Keep the house at 25 degrees centigrade and run a ceiling fan. 23 if you're a multi-millionaire. You'll be far more comfortable outdoors if your house is closer to the outside temperature. The North American need to have sub-arctic temperatures in every air conditioned space in the summertime is bizarre (don't even get me started on ice water).
100%. And can be wonderfully done by efficient heatpumps that cover the warmer months too. Also nice correlation between hot and sunny areas which means solar can get you to net zero pretty quick. (Says man looking at his solar panels right now covered with snow.)
you cannot win this argument with the average person who lives in a chilly European country. it just does not compute.
there are whole important cultural lifeways related to opening and closing windows at proper times for efficient cooling and ventilation. these work really well — in Europe — and are treasured traditions.
getting people to accept AC is sort of like trying to convince the average American to go grocery shopping on a bicycle. some may accept the idea but only the most European influenced already.
There's a big gap between "accept AC" and "build a megapolis in a city named after a bird that bursts into flames."
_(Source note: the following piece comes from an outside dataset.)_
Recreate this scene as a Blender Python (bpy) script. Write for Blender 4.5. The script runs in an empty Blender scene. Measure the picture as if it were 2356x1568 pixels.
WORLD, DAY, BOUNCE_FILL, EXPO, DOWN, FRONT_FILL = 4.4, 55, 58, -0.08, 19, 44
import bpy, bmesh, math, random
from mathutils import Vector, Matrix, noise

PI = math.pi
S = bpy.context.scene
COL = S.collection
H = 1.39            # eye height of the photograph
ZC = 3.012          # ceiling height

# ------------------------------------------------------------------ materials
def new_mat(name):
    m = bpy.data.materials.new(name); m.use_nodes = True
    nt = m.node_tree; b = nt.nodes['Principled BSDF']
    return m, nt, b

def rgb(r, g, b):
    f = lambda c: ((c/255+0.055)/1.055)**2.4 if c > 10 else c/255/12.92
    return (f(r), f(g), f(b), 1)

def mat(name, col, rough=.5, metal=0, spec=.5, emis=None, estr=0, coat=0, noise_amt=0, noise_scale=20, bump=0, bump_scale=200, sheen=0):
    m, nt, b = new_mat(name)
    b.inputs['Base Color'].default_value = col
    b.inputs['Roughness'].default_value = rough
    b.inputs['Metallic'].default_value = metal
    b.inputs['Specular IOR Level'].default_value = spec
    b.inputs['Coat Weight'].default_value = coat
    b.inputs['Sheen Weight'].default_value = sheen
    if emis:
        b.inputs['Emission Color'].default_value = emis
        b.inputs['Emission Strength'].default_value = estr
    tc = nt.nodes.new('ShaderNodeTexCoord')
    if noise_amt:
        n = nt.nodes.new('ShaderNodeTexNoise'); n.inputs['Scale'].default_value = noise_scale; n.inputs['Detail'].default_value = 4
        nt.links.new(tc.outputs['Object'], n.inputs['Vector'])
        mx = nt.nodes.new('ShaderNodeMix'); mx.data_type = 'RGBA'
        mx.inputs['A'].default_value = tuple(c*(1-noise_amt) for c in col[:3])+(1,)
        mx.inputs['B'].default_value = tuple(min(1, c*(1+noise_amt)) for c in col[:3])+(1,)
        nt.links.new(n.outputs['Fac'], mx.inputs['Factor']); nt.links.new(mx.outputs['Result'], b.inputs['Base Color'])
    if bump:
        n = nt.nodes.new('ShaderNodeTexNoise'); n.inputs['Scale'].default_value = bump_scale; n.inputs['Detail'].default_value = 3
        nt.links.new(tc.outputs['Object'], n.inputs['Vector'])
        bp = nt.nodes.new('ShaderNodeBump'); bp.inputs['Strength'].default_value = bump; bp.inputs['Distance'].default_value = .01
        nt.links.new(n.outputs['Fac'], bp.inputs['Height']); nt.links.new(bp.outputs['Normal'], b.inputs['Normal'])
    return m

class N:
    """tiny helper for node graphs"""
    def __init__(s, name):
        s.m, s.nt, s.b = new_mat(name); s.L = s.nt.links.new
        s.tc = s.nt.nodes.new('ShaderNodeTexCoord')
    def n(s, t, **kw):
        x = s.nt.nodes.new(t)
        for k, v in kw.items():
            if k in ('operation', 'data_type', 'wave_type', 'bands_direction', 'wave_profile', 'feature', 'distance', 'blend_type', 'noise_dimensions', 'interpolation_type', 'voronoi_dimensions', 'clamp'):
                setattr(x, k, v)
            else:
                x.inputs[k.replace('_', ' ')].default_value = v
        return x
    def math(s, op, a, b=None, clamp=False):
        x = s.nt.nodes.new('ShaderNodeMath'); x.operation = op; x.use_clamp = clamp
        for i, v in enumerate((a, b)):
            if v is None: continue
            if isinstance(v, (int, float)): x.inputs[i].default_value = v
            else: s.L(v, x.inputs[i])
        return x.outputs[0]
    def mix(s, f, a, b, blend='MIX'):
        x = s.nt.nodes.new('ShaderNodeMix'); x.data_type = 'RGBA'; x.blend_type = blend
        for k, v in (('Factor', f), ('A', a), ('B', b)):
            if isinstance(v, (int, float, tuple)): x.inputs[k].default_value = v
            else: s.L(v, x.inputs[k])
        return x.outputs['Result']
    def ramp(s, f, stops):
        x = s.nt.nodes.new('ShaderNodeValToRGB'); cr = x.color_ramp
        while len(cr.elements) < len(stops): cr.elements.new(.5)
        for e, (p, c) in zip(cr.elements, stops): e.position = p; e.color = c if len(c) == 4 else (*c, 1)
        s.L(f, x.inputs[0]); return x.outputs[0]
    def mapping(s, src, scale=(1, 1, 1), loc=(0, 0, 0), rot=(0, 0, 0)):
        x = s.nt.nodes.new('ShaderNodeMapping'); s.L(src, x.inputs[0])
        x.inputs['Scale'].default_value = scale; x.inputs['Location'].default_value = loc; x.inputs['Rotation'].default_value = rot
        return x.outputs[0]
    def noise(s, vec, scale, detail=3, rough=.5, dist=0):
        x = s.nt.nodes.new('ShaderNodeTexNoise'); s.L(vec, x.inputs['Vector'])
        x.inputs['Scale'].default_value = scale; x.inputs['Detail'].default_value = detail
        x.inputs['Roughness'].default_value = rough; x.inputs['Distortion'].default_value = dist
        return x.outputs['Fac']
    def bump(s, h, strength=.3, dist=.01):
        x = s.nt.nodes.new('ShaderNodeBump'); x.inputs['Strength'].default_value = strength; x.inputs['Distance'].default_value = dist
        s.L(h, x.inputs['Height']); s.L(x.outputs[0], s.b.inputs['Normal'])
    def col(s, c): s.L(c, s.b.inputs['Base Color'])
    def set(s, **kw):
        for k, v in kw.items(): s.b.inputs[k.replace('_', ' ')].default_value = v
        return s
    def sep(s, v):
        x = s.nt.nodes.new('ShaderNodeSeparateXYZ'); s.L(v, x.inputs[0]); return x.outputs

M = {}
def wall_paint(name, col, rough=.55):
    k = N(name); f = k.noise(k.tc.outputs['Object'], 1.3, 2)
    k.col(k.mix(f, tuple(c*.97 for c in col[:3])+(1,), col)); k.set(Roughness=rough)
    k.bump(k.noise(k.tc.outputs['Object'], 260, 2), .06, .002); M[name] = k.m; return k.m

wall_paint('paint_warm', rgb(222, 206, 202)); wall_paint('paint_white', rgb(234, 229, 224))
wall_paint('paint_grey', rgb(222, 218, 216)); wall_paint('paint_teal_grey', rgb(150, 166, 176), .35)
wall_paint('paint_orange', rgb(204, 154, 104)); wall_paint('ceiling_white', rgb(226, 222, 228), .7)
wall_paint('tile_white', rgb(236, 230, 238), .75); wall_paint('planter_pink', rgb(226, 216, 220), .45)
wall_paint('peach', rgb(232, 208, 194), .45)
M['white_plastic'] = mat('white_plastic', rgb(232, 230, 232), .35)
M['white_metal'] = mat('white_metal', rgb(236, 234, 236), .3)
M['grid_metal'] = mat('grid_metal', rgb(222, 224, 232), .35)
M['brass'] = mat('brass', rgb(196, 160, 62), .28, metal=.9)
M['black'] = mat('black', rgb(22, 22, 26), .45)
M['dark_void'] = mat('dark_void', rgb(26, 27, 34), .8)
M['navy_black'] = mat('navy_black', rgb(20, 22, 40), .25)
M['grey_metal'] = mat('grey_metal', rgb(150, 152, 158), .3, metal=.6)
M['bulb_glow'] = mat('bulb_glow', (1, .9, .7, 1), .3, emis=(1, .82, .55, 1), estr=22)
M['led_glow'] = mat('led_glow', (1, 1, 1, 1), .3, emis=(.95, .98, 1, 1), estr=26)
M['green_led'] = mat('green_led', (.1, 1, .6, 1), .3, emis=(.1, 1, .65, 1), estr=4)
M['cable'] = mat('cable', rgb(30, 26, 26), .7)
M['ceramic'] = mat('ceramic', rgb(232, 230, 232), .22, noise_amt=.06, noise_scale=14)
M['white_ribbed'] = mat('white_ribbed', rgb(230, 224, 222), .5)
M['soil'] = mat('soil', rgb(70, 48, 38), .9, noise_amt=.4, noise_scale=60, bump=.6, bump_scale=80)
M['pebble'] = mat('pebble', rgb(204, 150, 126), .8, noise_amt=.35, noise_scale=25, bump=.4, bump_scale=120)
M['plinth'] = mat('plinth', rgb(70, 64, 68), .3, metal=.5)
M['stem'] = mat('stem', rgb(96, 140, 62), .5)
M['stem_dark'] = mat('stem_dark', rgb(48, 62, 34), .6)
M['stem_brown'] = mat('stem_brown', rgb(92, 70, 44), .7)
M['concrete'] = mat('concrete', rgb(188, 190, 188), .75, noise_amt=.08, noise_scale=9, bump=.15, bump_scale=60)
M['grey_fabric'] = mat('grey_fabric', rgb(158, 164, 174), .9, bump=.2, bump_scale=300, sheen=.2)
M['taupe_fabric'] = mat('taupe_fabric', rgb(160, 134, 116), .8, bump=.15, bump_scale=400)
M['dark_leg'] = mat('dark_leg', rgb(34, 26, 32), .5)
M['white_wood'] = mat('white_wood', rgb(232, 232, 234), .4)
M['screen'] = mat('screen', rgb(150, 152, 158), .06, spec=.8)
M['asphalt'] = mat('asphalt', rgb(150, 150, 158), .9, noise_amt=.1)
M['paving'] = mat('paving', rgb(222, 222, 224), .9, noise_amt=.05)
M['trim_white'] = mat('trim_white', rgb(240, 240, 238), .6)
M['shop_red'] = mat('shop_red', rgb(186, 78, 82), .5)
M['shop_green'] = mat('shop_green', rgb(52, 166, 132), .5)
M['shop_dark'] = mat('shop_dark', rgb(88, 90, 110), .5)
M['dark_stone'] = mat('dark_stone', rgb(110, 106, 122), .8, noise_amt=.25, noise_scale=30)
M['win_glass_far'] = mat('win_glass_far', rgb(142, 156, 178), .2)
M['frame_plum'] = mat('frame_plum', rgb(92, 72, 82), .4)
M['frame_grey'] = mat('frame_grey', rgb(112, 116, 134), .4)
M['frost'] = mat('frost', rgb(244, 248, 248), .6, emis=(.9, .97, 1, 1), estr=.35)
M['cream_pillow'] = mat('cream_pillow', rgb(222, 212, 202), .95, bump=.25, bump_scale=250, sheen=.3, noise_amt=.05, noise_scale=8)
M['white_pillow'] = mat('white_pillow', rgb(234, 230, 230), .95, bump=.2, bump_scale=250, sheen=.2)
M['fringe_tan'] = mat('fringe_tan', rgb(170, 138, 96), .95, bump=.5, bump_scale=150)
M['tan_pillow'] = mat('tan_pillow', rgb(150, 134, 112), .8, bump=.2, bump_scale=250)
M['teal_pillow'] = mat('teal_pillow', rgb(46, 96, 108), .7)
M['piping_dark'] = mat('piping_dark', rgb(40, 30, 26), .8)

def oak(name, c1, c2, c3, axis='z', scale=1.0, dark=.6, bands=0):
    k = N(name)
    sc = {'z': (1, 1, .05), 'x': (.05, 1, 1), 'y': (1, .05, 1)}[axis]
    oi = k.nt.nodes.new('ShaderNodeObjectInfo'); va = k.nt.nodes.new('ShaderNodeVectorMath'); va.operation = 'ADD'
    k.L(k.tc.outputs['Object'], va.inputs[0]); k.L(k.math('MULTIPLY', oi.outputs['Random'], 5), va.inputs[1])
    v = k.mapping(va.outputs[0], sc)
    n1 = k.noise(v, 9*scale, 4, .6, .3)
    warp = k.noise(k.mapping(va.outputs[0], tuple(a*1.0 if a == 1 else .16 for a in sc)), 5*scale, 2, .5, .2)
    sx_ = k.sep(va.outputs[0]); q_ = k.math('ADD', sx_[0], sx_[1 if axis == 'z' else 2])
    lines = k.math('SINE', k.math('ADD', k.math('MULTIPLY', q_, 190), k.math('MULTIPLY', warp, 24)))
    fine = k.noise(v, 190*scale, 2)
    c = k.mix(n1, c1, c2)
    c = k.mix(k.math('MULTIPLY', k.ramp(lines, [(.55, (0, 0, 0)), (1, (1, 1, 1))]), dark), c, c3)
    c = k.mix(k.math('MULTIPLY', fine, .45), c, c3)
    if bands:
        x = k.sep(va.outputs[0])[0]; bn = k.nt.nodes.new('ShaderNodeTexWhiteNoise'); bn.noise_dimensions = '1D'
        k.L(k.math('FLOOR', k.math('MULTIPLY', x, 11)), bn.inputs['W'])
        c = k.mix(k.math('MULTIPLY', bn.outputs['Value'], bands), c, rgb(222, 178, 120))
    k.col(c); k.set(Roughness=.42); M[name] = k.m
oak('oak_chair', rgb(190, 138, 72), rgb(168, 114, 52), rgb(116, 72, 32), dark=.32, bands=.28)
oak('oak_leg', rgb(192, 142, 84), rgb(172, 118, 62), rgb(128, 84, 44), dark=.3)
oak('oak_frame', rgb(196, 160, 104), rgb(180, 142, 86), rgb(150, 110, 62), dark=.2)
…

Phoenix is a slow-rolling disaster regardless of whether it's easier to heat or cool a room to comfort.
This is such an interesting perspective that I've never thought about. Thanks!
Recently it was -7C where I lived. Even without heating, my indoor temp didn't go below 15C. In regions where cold temperatures are common, isolation and heat retaining materials are very common. Is preventing heat gain as simple as preventing heat loss?
Yes, insulation works both ways. My garage is unheated and insulated. If I go out there to work on something in the winter I always compare the temperature outside. On a sunny day it might be pleasant outside and freezing in my garage - so I'll open the door and let it warm up.
Insulation makes the house more resistance to temperature change (relative to the inside and outside).
One thing people forget is the delta is very different in the summer and winter. Lets say your thermostat is on 70 year round. If it is 100 degrees out you only have to cool 30 degrees. When it is 0 F out you have a delta of 70 degrees. So for this scenario, expect to use more energy in the winter.
Yes
a greenhouse can heat a space by enough to be comfortable for free, but not cool it. Windows and sunlight matter.